Basic Transistor Physics
David Giessel
University of Alaska Fairbanks
Physics 212 Web Project, Spring 2003

   The size of transistors on a modern microprocessor is of critical importance to its ability to operate at acceptable frequencies. Modern processors have gone beyond limits thought to be unreachable only a few years ago. Wiring sizes are as small as .09µ (90 nanometers...90x10^-9m!!). That is TINY. And .06µ processes are being developed currently. This reduction in gate size along with smaller wiring diameter translates to lower voltage levels for discrete (off and on) operation. This translates to lower current...which GREATLY reduces I^2R losses (P=I^2 * R). One thing to note is that resistance actually goes up as components shrink as wire diameter is smaller...but because the current is squared in the power calculation, this increase in resistance is small compared to the decrease in current when related to overall power consumption.

   Another important development in lowering current requirements is copper wiring (older CPUs use Aluminum for the wiring). IBM developed copper wiring technology back in 1997. This technology was implemented in the consumer market in the form of the G3 (or PowerPC 750) CPU used in many Macintosh computers starting in '98 to this day. The G3 has gone through several iterations since it was first introduced but thanks to copper wiring even the oldest G3s had power consumption numbers in the range of 5 watts. This is compared to the Pentium II (the x86 CPU of choice at the time of the G3s introduction) at the time consuming 20 watts or more at a similar clock. AMD and Intel were about 2 years behind IBM in implementing copper wiring. The K7 core was AMD's first core to use copper wiring (Thunderbird core to be exact). Intel was the last company to move to copper wiring on its CPUs (they only made the move in the last year or two).
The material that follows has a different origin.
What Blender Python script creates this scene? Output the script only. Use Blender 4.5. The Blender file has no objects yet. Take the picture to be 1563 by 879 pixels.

   Other technologies developed to lower I^2 * R losses include SOI (silicon on insulator). This technology (first implemented by IBM) applies a thin layer of silicon to the chip wiring and gate in order to reduce capacitance which therefore reduces the time constant for the circuit...which translates to higher frequency operation. IBM was also the first to implement Low K Dielectric insulation for wiring (called SiLK). This process involves coating the wiring with an insulative compound to increase insulation between wires. This reduces leakage current and interference between signal traces.

Gates are becoming increasingly efficient thanks to these advancements, which leaves only one area to further reduce power usage: lowering the number of transistors.